Posted to Network Visualization  |  Tags:  |  Nathan Yau

All news is connected in some way or another. News Dots from Slate shows just that.

News Dots scans all articles from major publications—about 500 stories a day—and submits them to Calais, a service from Thompson Reuters that automatically "tags" content with all the important keywords: people, places, companies, topics, and so forth. Slate's tool registers any tag that appears at least twice in a story.

Bubbles are sized by how much the corresponding topic is written about, and connections are made when topics are mentioned in the same article. Click on a topic to see the matching articles in the sidebar.

How everything is placed I'm not exactly sure. I'm guessing distance represents some abstract measurement of relatedness. You guys have any better guesses?


  • Guillaume Daudin February 26, 2010 at 10:35 am

    I suspect distance is somewhat arbitrary and is about readability. Isn’t that the way all these network-viewing software work ? (I might be very wrong, of course).

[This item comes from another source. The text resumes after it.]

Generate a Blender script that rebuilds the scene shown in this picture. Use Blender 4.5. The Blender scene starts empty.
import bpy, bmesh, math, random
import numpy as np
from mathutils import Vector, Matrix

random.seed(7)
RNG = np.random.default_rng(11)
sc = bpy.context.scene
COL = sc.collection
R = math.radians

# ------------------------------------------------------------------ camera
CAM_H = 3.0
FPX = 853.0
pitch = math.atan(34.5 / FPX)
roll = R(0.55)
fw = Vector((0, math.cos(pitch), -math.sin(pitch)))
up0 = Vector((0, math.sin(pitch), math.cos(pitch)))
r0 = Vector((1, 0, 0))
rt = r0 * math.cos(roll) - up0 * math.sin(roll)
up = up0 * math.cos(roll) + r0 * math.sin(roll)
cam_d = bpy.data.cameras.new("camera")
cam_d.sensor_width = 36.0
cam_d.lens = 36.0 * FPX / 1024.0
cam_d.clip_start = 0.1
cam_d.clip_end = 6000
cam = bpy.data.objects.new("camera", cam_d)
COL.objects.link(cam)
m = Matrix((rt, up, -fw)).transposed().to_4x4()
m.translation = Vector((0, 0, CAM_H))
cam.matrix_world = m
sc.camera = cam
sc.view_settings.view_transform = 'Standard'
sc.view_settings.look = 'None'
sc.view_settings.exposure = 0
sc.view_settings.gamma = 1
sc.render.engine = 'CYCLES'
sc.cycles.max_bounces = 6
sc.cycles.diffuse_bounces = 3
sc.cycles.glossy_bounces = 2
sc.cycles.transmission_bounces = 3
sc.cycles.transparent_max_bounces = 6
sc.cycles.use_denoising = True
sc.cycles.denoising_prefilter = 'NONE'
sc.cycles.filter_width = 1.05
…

  • I have been reading about network graphs lately and arbitrary placement of nodes (and therefore arbitrary distances) for the sake of readability are encouraged. Having played with these graphs a little I think it is the right call.

    IMHO, a better way to represent strength is to create a dichotomous “connections strength” variable and use that to create “transparent/solid” links. Use the histogram of connections to decide where a reasonable cutoff is. For example, “more than 5 connections” is 1 and “less than 5 connections” is 0. Then make the connections that are 0 transparent (or light blue). Keep the connections that have the value of 1 solid (or dark blue).

  • I guess, it is a form of Multi-Dimensional Scaling (MDS) to convert a data matrix to a data table with a reduced number of variables, as the PCA does. It is also called spatialization which make a map out of a non-geographic dataset.